Monday, May 9, 2016

It's Only 2 Words, Dammit!

It appears that MP Mauril Bélanger's private member's bill to change two words in O'Canada has created a firestorm in that vitriolic haven known as Facebook. The following is a posting I recently made there because of the image below and all the hateful comments it generated.

With all those fine folk lamenting a potential change to the lyrics of the first verse of O'Canada, you'd think this had been the official anthem of Canada since Confederation and the country would disintegrate if any changes are made. Well folks, a few facts (adapted from numerous online history sites):

1. The song was originally commissioned by Lieutenant Governor of Quebec Théodore Robitaille for the 1880 Saint-Jean-Baptiste Day ceremony; Calixa Lavallée composed the music, after which words were written by the poet and judge Sir Adolphe-Basile Routhier. 

2. From 1867, The Maple Leaf Forever and God Save The Queen competed for the role of the Canadian anthem, until 1901 when the Richardson version of O'Canada finally joined the fray.

3. Robert Stanley Weir wrote another English version in 1908 which used the phrase "thou dost in us command". 

"O Canada! Our home and native land!
True patriot love thou dost in us command.
We see thee rising fair, dear land,
The True North, strong and free;
And stand on guard, O Canada,
We stand on guard for thee.
O Canada! O Canada!
O Canada! We stand on guard for thee.
O Canada! We stand on guard for thee.

4. The Weir version was changed in 1913, 1914, and 1916. In 1913, "The Common School Book of Vocal Music", published by the Educational Book Company of Toronto, used the phrase "in all thy sons command". (Hmmm.. might the Suffragette Movement or WWI had anything to do with that?)

5. In 1967, the Special Joint Committee of the Senate and House of Commons on the National and Royal Anthems recommended the existing Weir version with a few minor changes, for the English words; two of the "stand on guard" phrases were replaced with "from far and wide" and "God keep our land."

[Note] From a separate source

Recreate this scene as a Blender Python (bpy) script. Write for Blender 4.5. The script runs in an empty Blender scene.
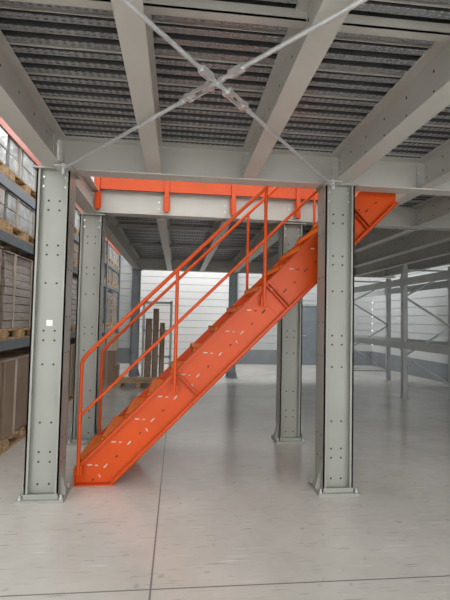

6. It wasn't until the adoption of the National Anthem Act in 1980 and the official proclamation on July 1, 1980 that O'Canada became the official anthem. So it has been the Official Canadian Anthem for not quite 36 years.

7. The original French version (1st verse) has remained the same from the beginning.

So it appears to me that the change from "True patriot love thou dost in us command" to "True patriot love in all thy sons command" was either a snub to the females in the Suffragette Movement or flag-waving to the boys marching off to war. 

So as far as I'm concerned, it makes sense to finally go back to the original "in us command".

At least that's the way I see it  from Between Keyboard and Chair.